Extract every line where the string "scene" appears.

Recorded information
——————

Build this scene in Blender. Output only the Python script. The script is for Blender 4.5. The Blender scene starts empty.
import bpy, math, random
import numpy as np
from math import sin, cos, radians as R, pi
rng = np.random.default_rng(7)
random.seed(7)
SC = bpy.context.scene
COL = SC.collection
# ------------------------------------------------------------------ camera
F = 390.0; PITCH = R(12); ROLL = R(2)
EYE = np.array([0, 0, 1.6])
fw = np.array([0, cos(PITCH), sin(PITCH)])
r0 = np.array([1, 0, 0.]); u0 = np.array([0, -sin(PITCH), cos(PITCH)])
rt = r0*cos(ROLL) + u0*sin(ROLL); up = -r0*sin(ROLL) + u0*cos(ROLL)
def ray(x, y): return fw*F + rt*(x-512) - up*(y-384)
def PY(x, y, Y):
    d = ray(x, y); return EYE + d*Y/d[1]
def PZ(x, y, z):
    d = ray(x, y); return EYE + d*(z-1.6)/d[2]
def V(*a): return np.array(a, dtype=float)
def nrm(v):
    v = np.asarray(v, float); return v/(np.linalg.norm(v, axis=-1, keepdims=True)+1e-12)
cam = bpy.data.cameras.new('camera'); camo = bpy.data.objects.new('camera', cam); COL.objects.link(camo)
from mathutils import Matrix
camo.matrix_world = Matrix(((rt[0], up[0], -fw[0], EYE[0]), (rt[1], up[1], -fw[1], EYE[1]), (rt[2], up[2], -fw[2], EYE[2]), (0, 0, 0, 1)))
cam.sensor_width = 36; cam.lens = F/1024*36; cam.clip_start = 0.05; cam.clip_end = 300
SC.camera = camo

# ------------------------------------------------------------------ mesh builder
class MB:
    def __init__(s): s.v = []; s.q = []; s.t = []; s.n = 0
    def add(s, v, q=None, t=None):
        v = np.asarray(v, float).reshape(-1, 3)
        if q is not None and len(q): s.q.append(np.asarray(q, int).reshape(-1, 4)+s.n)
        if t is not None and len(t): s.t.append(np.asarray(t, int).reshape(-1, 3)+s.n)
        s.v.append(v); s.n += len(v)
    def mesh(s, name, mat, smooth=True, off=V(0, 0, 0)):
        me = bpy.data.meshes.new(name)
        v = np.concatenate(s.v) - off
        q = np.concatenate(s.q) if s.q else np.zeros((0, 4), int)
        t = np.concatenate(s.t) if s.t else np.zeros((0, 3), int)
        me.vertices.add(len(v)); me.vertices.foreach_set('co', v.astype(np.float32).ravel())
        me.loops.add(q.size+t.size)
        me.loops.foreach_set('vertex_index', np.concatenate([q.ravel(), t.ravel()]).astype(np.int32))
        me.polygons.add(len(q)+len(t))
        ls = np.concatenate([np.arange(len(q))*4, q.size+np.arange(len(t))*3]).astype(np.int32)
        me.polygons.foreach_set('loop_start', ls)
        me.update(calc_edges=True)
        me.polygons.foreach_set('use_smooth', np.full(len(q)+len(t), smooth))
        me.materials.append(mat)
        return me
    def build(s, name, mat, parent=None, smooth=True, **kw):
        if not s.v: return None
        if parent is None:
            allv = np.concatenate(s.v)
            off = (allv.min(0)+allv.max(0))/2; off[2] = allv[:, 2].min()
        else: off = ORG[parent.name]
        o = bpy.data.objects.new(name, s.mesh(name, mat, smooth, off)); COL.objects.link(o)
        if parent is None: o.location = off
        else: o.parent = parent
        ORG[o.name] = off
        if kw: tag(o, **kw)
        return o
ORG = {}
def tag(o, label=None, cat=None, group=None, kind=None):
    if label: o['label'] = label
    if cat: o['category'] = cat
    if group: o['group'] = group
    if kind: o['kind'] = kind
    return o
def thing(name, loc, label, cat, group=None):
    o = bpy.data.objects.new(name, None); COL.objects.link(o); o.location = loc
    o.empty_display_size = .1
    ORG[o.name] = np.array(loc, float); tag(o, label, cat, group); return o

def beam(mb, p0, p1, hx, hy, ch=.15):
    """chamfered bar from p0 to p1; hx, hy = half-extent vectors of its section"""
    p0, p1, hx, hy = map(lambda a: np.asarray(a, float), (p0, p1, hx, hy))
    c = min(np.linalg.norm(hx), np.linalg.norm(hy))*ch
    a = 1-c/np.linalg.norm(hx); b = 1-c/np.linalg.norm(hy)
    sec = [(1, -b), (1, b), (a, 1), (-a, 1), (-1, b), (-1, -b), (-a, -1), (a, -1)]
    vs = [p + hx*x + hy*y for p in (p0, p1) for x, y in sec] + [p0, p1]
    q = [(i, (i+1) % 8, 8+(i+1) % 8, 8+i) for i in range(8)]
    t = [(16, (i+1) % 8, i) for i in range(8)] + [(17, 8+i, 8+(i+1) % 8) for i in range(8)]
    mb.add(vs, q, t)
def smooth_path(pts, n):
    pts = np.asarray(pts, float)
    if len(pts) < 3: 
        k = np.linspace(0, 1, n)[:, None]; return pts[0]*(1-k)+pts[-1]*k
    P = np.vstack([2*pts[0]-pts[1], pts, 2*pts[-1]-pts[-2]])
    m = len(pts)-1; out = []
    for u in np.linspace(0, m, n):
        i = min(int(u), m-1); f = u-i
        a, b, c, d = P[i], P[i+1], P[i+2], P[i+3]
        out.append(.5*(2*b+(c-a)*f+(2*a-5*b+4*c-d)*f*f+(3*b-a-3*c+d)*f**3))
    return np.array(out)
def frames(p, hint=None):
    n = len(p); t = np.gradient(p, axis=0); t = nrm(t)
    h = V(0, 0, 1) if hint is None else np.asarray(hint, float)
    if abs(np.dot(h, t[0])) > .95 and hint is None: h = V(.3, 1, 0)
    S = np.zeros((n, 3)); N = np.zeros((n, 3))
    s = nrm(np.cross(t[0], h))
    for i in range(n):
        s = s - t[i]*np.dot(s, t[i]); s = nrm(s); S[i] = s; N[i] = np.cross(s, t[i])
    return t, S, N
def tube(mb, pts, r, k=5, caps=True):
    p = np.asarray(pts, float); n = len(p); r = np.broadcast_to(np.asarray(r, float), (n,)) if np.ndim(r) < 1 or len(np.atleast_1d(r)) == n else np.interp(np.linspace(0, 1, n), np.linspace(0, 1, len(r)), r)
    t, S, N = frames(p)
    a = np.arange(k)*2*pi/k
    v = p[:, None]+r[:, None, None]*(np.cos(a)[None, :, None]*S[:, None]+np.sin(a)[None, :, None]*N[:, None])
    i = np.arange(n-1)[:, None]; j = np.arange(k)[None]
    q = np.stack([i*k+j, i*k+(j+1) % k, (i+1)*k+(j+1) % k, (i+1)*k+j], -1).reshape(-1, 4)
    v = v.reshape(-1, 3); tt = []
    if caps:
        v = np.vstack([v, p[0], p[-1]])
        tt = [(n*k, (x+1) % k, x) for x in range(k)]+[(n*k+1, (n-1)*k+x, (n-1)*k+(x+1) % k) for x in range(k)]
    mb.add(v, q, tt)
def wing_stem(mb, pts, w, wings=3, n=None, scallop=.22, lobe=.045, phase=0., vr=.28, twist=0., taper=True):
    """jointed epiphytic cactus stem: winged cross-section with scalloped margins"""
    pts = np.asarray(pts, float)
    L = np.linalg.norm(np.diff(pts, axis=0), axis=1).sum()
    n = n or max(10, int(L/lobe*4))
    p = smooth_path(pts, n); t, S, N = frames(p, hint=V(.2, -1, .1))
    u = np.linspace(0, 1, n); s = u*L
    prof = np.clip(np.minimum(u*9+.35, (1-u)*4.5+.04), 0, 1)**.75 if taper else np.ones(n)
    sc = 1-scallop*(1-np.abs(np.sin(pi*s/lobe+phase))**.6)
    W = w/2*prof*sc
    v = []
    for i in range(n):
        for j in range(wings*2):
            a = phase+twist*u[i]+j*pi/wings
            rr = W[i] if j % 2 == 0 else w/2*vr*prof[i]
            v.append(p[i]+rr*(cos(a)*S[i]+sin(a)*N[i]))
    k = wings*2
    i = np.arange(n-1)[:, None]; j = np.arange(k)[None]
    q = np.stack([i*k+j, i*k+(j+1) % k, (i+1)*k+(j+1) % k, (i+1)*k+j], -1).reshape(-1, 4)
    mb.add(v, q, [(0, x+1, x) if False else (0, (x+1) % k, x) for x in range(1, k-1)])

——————

Problem solution
Build this scene in Blender. Output only the Python script. The script is for Blender 4.5. The Blender scene starts empty.
SC = bpy.context.scene